My first car was a worn-out 1972 Toyota Corolla with a four-speed manual transmission. 

I was sixteen years old and had saved my money from a summer job. A neighbor was selling the car, and I bought it from him.

The problem is that I didn’t know how to work a manual transmission. No one in my family was inclined to help me learn, so I had to master it on my own. It was not a pretty sight!

After months of practice and ruining the clutch, I eventually mastered it. Shifting gears became second nature, and my worn-out old Toyota felt like a sports car as I revved the engine, applied the clutch, and changed gears.

My wife had a similar experience growing up. She learned on a 1968 Volkswagon Beatle with a busted 3rd gear and no reverse. Ah, the joys of first cars.

Over the years, we’ve owned plenty of cars with manual transmissions. They were more fun to drive and gave us more control when faced with bad driving conditions.

When our children reached their teen years, and it was time for their first cars, we decided that it was important for them to learn how to drive a stick shift. So with that in mind, I bought a used Toyota Yaris with a five-speed manual transmission as their starter car.

The kids weren’t happy with us because their friends were all learning on cars with automatic transmissions. But they went along with our decision once they realized that no amount of whining was going to change our minds.

Eventually, all four of our teens mastered the skill and learned to shift the gears smoothly (or close enough). Their friends were in awe of their newfound skill, but no one ever asked to borrow their cars because they couldn’t work the transmission.

In 2022, only 18% of American drivers can use a manual transmission, and less than 5% of new cars sold in the US have a manual transmission. They’re still very popular in Europe and Asia, but most North Americans buy cars with automatic transmissions.

I hate to see them go…

I’ve lived in the Detroit area for decades and have many friends in the auto industry. One of them works in product planning for Ford and is part of the team that decides what vehicles Ford will be building for the next five to ten years.

Years ago, I complained to my friend about the demise of manual transmissions. His response was….

“John, it’s simple…we sell what people will buy. We’d be out of business if we only sell what our product team likes to drive.”

Traditional funerals are like manual transmissions. They still serve a purpose, and some people prefer them. But there are not enough people buying them to keep a funeral home in business.

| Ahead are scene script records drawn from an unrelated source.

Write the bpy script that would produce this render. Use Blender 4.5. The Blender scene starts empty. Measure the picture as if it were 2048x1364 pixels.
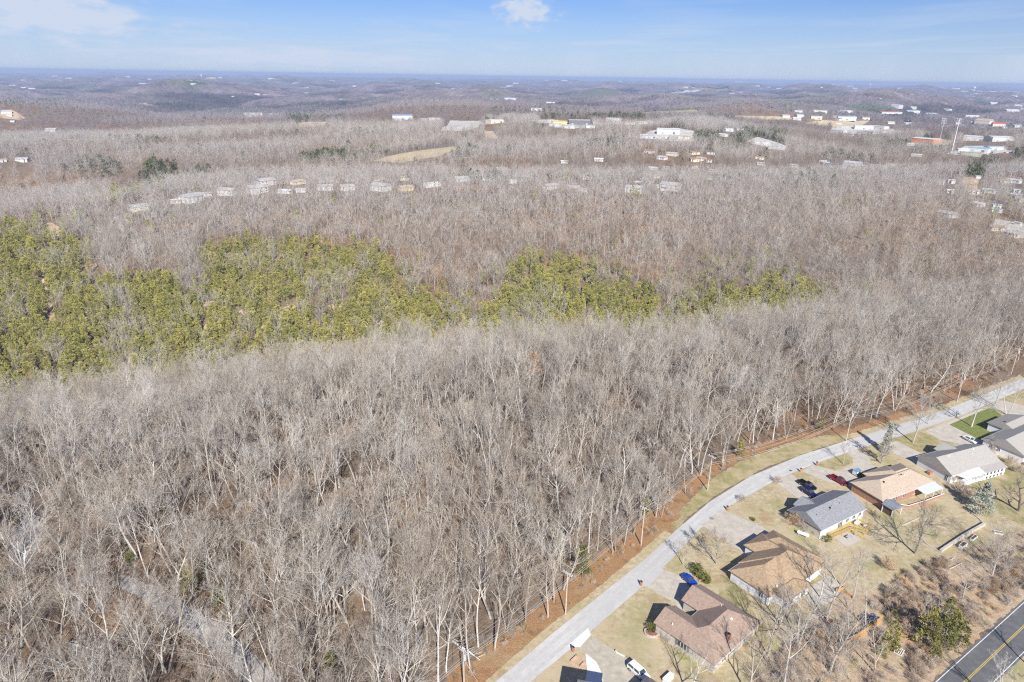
import bpy, bmesh, math, random
import numpy as np
from mathutils import Matrix, Vector
random.seed(7)
rng = np.random.default_rng(11)
S = bpy.context.scene
COL = S.collection

# ------------------------------------------------------------------ camera
CAMH = 110.0
FPX = 1365.0                      # focal length in pixels of the 2048 wide photograph
PITCH = math.radians(21.18)
ROLL = math.radians(0.867)
_F = np.array([0, math.cos(PITCH), -math.sin(PITCH)])
_R0 = np.array([1.0, 0, 0]); _U0 = np.array([0, math.sin(PITCH), math.cos(PITCH)])
_U = _U0 * math.cos(ROLL) - _R0 * math.sin(ROLL)
_R = _R0 * math.cos(ROLL) + _U0 * math.sin(ROLL)
cam = bpy.data.cameras.new('camera')
camo = bpy.data.objects.new('camera', cam); COL.objects.link(camo)
cam.sensor_width = 36.0
cam.lens = 36.0 * FPX / 2048.0
cam.clip_start = 1.0
cam.clip_end = 90000
M = Matrix.Identity(4)
for i in range(3):
    M[i][0] = _R[i]; M[i][1] = _U[i]; M[i][2] = -_F[i]
M[2][3] = CAMH
camo.matrix_world = M
S.camera = camo

# ------------------------------------------------------------------ light
SUN_EL = math.radians(37)
SUN_AZ = math.radians(-9)          # light travels towards this bearing (from +Y, clockwise)
SUN_STRENGTH = 5.0
SKY_STRENGTH = 0.050
EXPOSURE = 0.52
S.view_settings.view_transform = 'Standard'
S.view_settings.look = 'None'
S.view_settings.gamma = 1
S.view_settings.exposure = EXPOSURE
S.cycles.max_bounces = 5
S.cycles.diffuse_bounces = 2
S.cycles.glossy_bounces = 2
S.cycles.transparent_max_bounces = 8
S.cycles.volume_bounces = 0
S.cycles.sample_clamp_indirect = 4
S.cycles.use_denoising = False
S.cycles.filter_width = 1.2

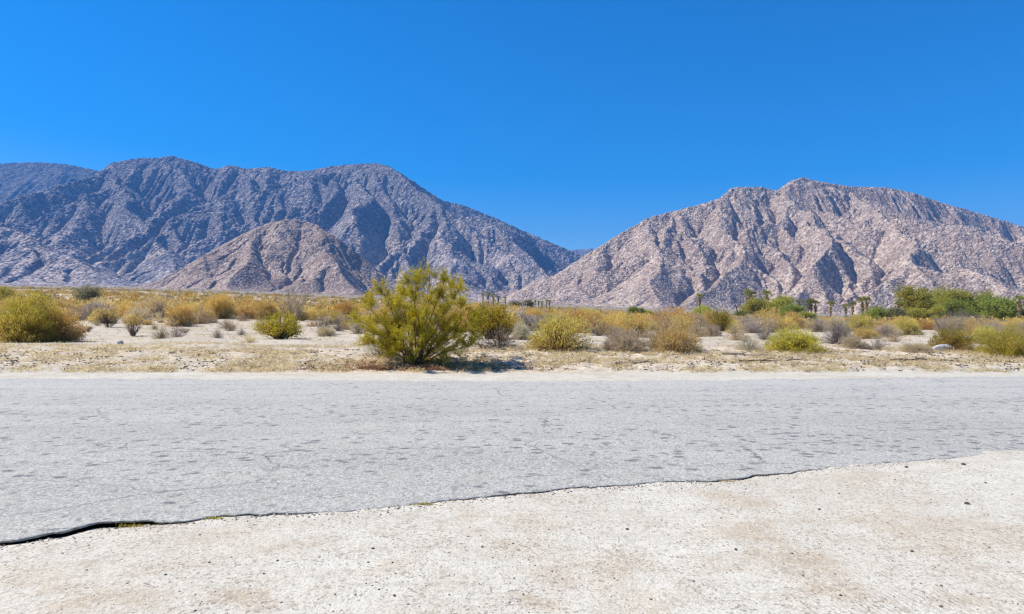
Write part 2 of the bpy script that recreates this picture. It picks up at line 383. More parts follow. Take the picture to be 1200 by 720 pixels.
for (x0_, y0_, ang, cur) in ((-1.2, 4.2, .13, .02), (-1.0, 4.2 - 1.3, .13, .02), (1.6, 4.9, .28, -.015), (1.7, 3.5, .28, -.015)):
    du = (GXX - x0_) * math.cos(ang) + (GYY - y0_) * math.sin(ang); dv = -(GXX - x0_) * math.sin(ang) + (GYY - y0_) * math.cos(ang) - cur * du * du
    trk = np.maximum(trk, (1 - sstep(.06, .12, np.abs(dv))) * sstep(-.25, .25, fbm(GXX * .8, GYY * .8, 87, 3) + .05))
stn = np.zeros_like(GXX)                       # iron coloured soil showing through the pale gravel
sw1, sw2 = fbm(GXX * 1.3, GYY * 1.3, 81, 4) * .30, fbm(GXX * 1.3, GYY * 1.3, 83, 4) * .22
for (a_, b_, ra, rb_, k_) in ((845, 582, 45, 14, .8), (885, 622, 55, 20, .95), (935, 655, 60, 20, .85), (985, 690, 60, 20, .9), (690, 668, 50, 22, .6), (640, 706, 26, 10, .95), (545, 602, 40, 9, .6), (610, 612, 60, 12, .5), (310, 706, 50, 16, .85), (95, 704, 70, 22, .8), (480, 668, 40, 20, .5), (290, 620, 60, 12, .35), (1000, 560, 70, 8, .5), (730, 700, 60, 16, .45), (180, 664, 50, 10, .35), (1150, 700, 50, 16, .5)):
    X_, Y_, _z = at(a_, b_); k1 = ra / F * Y_; k2 = rb_ * Y_ * Y_ / (F * EYE)
    stn = np.maximum(stn, k_ * (1 - sstep(.35, 1.25, np.hypot((GXX + sw1 - X_) / k1, (GYY + sw2 - Y_) / k2))))
ground = mk('ground', np.stack([GXX, GYY, GZ], -1), grid_faces(len(xs), len(ys)), ground_mat(), smooth=True,
            extra={'verge': verge.ravel(), 'apron': apron.ravel(), 'far': farm.ravel(), 'fan': fan.ravel(), 'stain': stn.ravel(), 'track': trk.ravel()})
tag(ground, kind='structure', label='pale desert sand, gravel apron and straw covered verge')
def gz(x, y):
    return float(ground_z(np.array([x], float), np.array([y], float))[0])

# ------------------------------------------------------------------ road slab
rx = spaced([(0, 8, .025, .03), (8, 24, .05, .3), (24, 300, 1, 20)])
rx = np.concatenate([-rx[:0:-1], rx])
yn, yf = y_near(rx), y_far(rx) + .35
ts = np.concatenate([[0, .002, .006, .015, .03], np.linspace(.06, 1, 26)])
RX = np.tile(rx, (len(ts), 1)); RY = yn[None] + (yf - yn)[None] * ts[:, None]
RZ = fbm(RX * .7, RY * .7, 71, 3) * .006
RZ[0] -= .006 + .006 * np.abs(fbm(rx * 9, rx * 0, 73, 2))
RZ[1] -= .002
low = np.stack([rx, yn + .38 + .012 * fbm(rx * 12, rx * 0 + 5, 75, 2), np.full_like(rx, -.034)], -1)[None]
mid_ = np.stack([rx, yn + .022 + .012 * fbm(rx * 15, rx * 0 + 8, 76, 2), RZ[0] - .013], -1)[None]
RV = np.concatenate([low, mid_, np.stack([RX, RY, RZ], -1)], 0)
road = mk('road', RV, grid_faces(len(rx), len(ts) + 2), road_mat(), smooth=False)
for p_ in road.data.polygons: p_.use_smooth = p_.index >= (len(rx) - 1) * 2
tag(road, kind='structure', label='sun bleached grey asphalt road with a crumbling near edge')

# ------------------------------------------------------------------ mountains
def fill_pits(z):
    ny, nx = z.shape; flat = z.ravel().tolist(); n = nx * ny
    done = bytearray(n); hq = []
    for i in range(nx):
        for j in (0, ny - 1): hq.append((flat[j * nx + i], j * nx + i)); done[j * nx + i] = 1
    for j in range(1, ny - 1):
        for i in (0, nx - 1): hq.append((flat[j * nx + i], j * nx + i)); done[j * nx + i] = 1
    heapq.heapify(hq); pop, push = heapq.heappop, heapq.heappush
    nb = (-nx - 1, -nx, -nx + 1, -1, 1, nx - 1, nx, nx + 1)
    while hq:
        h, c = pop(hq)
        for d in nb:
            k = c + d
            if k < 0 or k >= n or done[k]: continue
            done[k] = 1
            if flat[k] <= h: flat[k] = h + .002
            push(hq, (flat[k], k))
    return np.array(flat).reshape(ny, nx)

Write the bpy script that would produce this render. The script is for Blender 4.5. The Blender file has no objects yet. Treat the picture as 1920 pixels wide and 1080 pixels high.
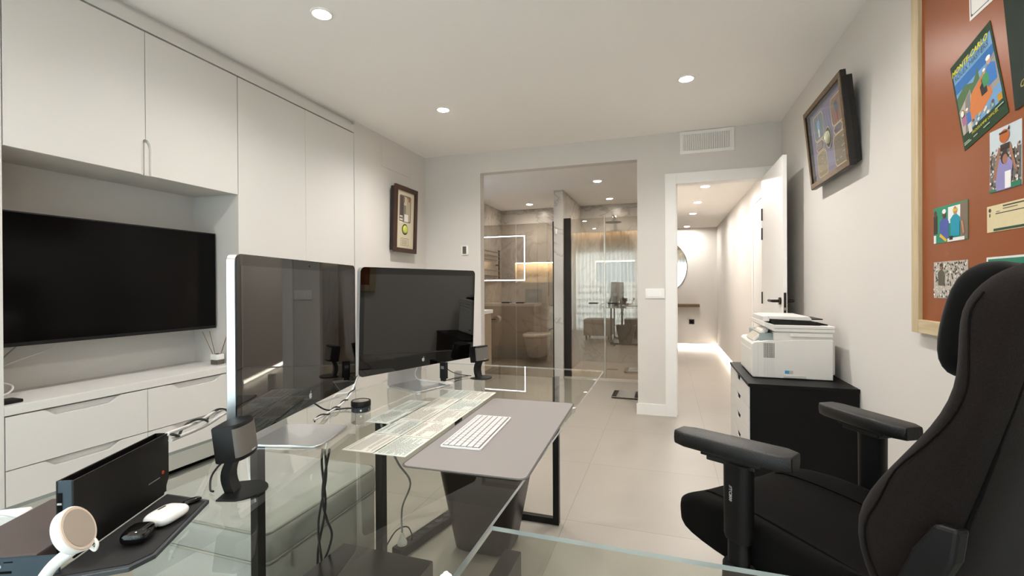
import bpy, bmesh, math, random
from mathutils import Vector, Matrix, Euler
random.seed(7)
PI = math.pi
S = bpy.context.scene
COL = S.collection

# ------------------------------------------------------------------ camera, world, exposure
F_PX, YAW, PITCH, ROLL, CAM_H = 872.06, 0.320143, -0.0037297, -0.0053762, 1.18
cam = bpy.data.cameras.new('camera')
cam.sensor_width = 36.0
cam.lens = F_PX / 1920 * 36.0
cam.clip_start = 0.02
camo = bpy.data.objects.new('camera', cam)
COL.objects.link(camo)
camo.matrix_world = (Matrix.Translation((0, 0, CAM_H)) @ Matrix.Rotation(YAW, 4, 'Z')
                     @ Matrix.Rotation(PI / 2 + PITCH, 4, 'X') @ Matrix.Rotation(ROLL, 4, 'Z'))
S.camera = camo

SUN_SKY = 5.5            # brightness of the hazy sky outside the balcony window
LAMP = 70.0              # radiance of the recessed ceiling lamp discs
SPOT_W = 23.0            # watts of each office downlight's beam
LAMP_HALL = 330.0
LAMP_BATH = 120.0
EXPOSURE = 1.08
wd = bpy.data.worlds.new('world'); S.world = wd; wd.use_nodes = True
wb = wd.node_tree.nodes['Background']
wb.inputs[0].default_value = (0.80, 0.90, 1.0, 1); wb.inputs[1].default_value = SUN_SKY
S.view_settings.view_transform = 'Standard'
S.view_settings.look = 'None'
S.view_settings.gamma = 1.0
S.view_settings.use_curve_mapping = False
S.view_settings.exposure = EXPOSURE
cy = S.cycles
cy.use_denoising = True
cy.max_bounces = 14; cy.diffuse_bounces = 5; cy.glossy_bounces = 6
cy.transparent_max_bounces = 24; cy.transmission_bounces = 8
cy.sample_clamp_indirect = 6.0
cy.caustics_reflective = False; cy.caustics_refractive = False
cy.blur_glossy = 0.5

pl = bpy.data.lights.new('window_portal', 'AREA'); pl.shape = 'RECTANGLE'; pl.size = 3.3; pl.size_y = 2.12
pl.cycles.is_portal = True
po = bpy.data.objects.new('window_portal', pl); COL.objects.link(po)
po.location = (-0.75, -0.72, 1.06); po.rotation_euler = (PI / 2, 0, 0)

# ------------------------------------------------------------------ materials
def lin(h):
    h = h.lstrip('#'); o = []
    for i in (0, 2, 4):
        c = int(h[i:i + 2], 16) / 255
        o.append(c / 12.92 if c <= 0.04045 else ((c + 0.055) / 1.055) ** 2.4)
    return (*o, 1)
MATS = {}
def mat(name, color='#808080', rough=0.5, metal=0.0, spec=0.5, var=0.04, scale=18.0, bump=0.0, bscale=None,
        emit=None, estr=0.0, coat=0.0, sheen=0.0, ior=1.5, trans=0.0):
    if name in MATS: return MATS[name]
    m = bpy.data.materials.new(name); m.use_nodes = True
    nt = m.node_tree; N = nt.nodes; L = nt.links
    b = N['Principled BSDF']
    c = lin(color) if isinstance(color, str) else (*color, 1)
    b.inputs['Roughness'].default_value = rough; b.inputs['Metallic'].default_value = metal
    b.inputs['Specular IOR Level'].default_value = spec; b.inputs['IOR'].default_value = ior
    b.inputs['Coat Weight'].default_value = coat
    b.inputs['Transmission Weight'].default_value = trans
    if sheen:
        b.inputs['Sheen Weight'].default_value = sheen; b.inputs['Sheen Roughness'].default_value = 0.5
    tc = N.new('ShaderNodeTexCoord')
    nz = N.new('ShaderNodeTexNoise'); nz.inputs['Scale'].default_value = scale; nz.inputs['Detail'].default_value = 3
    L.new(tc.outputs['Object'], nz.inputs['Vector'])
    mx = N.new('ShaderNodeMix'); mx.data_type = 'RGBA'
    mx.inputs[6].default_value = tuple(min(1, x * (1 - var)) for x in c[:3]) + (1,)
    mx.inputs[7].default_value = tuple(min(1, x * (1 + var)) for x in c[:3]) + (1,)
    L.new(nz.outputs['Fac'], mx.inputs[0]); L.new(mx.outputs[2], b.inputs['Base Color'])
    if bump:
        n2 = N.new('ShaderNodeTexNoise'); n2.inputs['Scale'].default_value = bscale or scale * 8
        L.new(tc.outputs['Object'], n2.inputs['Vector'])
        bp = N.new('ShaderNodeBump'); bp.inputs['Strength'].default_value = bump; bp.inputs['Distance'].default_value = 0.002
        L.new(n2.outputs['Fac'], bp.inputs['Height']); L.new(bp.outputs[0], b.inputs['Normal'])
    if emit:
        b.inputs['Emission Color'].default_value = lin(emit); b.inputs['Emission Strength'].default_value = estr
    MATS[name] = m
    return m
def wood(name, c1, c2, axis=1, scale=14, rough=0.45):
    if name in MATS: return MATS[name]
    m = mat(name, c1, rough)
    N, L = m.node_tree.nodes, m.node_tree.links
    b = N['Principled BSDF']
    tc = N.new('ShaderNodeTexCoord'); mp = N.new('ShaderNodeMapping')
    sc = [scale, scale, scale]; sc[axis] = scale * 0.08
    mp.inputs['Scale'].default_value = sc
    L.new(tc.outputs['Object'], mp.inputs[0])
    n = N.new('ShaderNodeTexNoise'); n.inputs['Scale'].default_value = 5; n.inputs['Detail'].default_value = 6
    n.inputs['Distortion'].default_value = 0.6
    L.new(mp.outputs[0], n.inputs[0])
    r = N.new('ShaderNodeValToRGB'); r.color_ramp.elements[0].color = lin(c1); r.color_ramp.elements[1].color = lin(c2)
    r.color_ramp.elements[0].position = 0.3; r.color_ramp.elements[1].position = 0.7
    L.new(n.outputs['Fac'], r.inputs[0]); L.new(r.outputs[0], b.inputs['Base Color'])
    return m
def emat(name, color, strength):
    if name in MATS: return MATS[name]
    m = bpy.data.materials.new(name); m.use_nodes = True
    N = m.node_tree.nodes; N.remove(N['Principled BSDF'])
    e = N.new('ShaderNodeEmission'); e.inputs[0].default_value = lin(color); e.inputs[1].default_value = strength
    m.node_tree.links.new(e.outputs[0], N['Material Output'].inputs[0])
    MATS[name] = m
    return m
def pane(name, tint, refl=None, ior=1.5, rough=0.0, gtint='#ffffff'):
    """thin architectural glass: tinted see-through plus mirror reflection"""
    m = bpy.data.materials.new(name); m.use_nodes = True
    N, L = m.node_tree.nodes, m.node_tree.links; N.remove(N['Principled BSDF'])
    t = N.new('ShaderNodeBsdfTransparent'); t.inputs[0].default_value = lin(tint)
    g = N.new('ShaderNodeBsdfGlossy'); g.inputs['Roughness'].default_value = rough; g.inputs[0].default_value = lin(gtint)
    mx = N.new('ShaderNodeMixShader')
    f0 = refl if refl is not None else ((ior - 1) / (ior + 1)) ** 2 * 1.7
    lw = N.new('ShaderNodeLayerWeight'); lw.inputs[0].default_value = 0.5
    pw = N.new('ShaderNodeMath'); pw.operation = 'POWER'; pw.inputs[1].default_value = 5.0
    L.new(lw.outputs['Facing'], pw.inputs[0])
    mr = N.new('ShaderNodeMapRange'); mr.inputs[3].default_value = f0; mr.inputs[4].default_value = 0.95
    L.new(pw.outputs[0], mr.inputs[0]); L.new(mr.outputs[0], mx.inputs[0])
    L.new(t.outputs[0], mx.inputs[1]); L.new(g.outputs[0], mx.inputs[2])
    L.new(mx.outputs[0], N['Material Output'].inputs[0])
    MATS[name] = m
    return m
def clear(name, tint='#ffffff'):
    m = bpy.data.materials.new(name); m.use_nodes = True
    N, L = m.node_tree.nodes, m.node_tree.links; N.remove(N['Principled BSDF'])
    t = N.new('ShaderNodeBsdfTransparent'); t.inputs[0].default_value = lin(tint)
    L.new(t.outputs[0], N['Material Output'].inputs[0]); MATS[name] = m
    return m
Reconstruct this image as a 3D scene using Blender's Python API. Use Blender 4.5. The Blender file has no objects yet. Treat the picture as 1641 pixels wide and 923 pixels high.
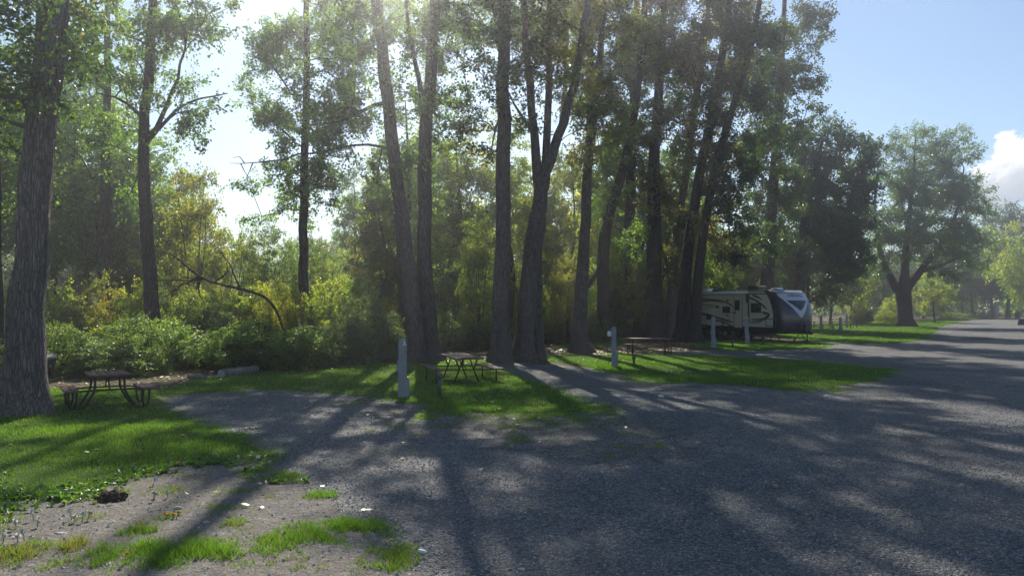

Here’s what I mean by a “traditional funeral.”

  • Evening visitation at the funeral home with a receiving line and rows of chairs facing a casket.
  • Church service the next morning.
  • Procession to a cemetery for a graveside service.
  • Reception at the church hall.

Most of my clients have told me that there is no such thing as a traditional funeral anymore, or at least not at their funeral homes. They estimate that less than 5% of families want what I’ve defined as a traditional funeral and that everyone else wants a more personalized style of service that celebrates the life that was lived.

If 5% of families still want a traditional funeral, there’s nothing wrong with offering one. But you won’t be in business very long if you do not have something to offer the other 95%.

Unfortunately, most funeral home owners still focus on the 5% and ignore the 95%. They’re fighting over a shrinking market, which is why most owners struggle to make ends meet. 

Funeral home owners call me for help when they are ready to focus on the 95%. Working together, we create something to offer families who do not want a traditional funeral but still want to do something. We then use appropriate marketing strategies to attract families to the new offering.

More often than not, this game plan works out well. It’s not easy, and it’s not a quick fix, but my typical client doubles their business in a few years. We get those results by focusing on the growing part of the market, not the shrinking part.

2023 will mark the 20th year I’ve been helping funeral home businesses grow. Throughout my tenure in the funeral industry, I’ve followed the same advice as my friend at Ford “sell what people will buy.”

If 2023 is the year you are committed to turning your business around, contact me and let’s see if we’re a good fit.

If you’re not convinced that focusing on 5% is a bad strategy, I recommend you review the Funeral Service Foundation report from 2012. You can find it online by googling “2012 Funeral Service Foundation report”.

The report is ten years old but still very accurate. The authors did a great job of summarizing the problem and the solution.

When I first read the report in 2012, I was a little puzzled because I thought they were stating the obvious. But over the years, I’ve realized that most owners are either unaware of the study or still need to change their business accordingly.

If your business is struggling and your market share is shrinking, study the report. It will show you what 95% of the market wants, and you can decide whether or not you are willing to change to serve the larger market or if it’s time to sell.

I’ll always love driving a car with a manual transmission. If I buy a hobby car that I’ll keep forever, it will definitely have a stick shift. But if I’m buying a car to use for the next few years and then sell, it will have an automatic transmission. 

Whether selling cars or funerals, it’s always easier to sell what 95% of people will buy.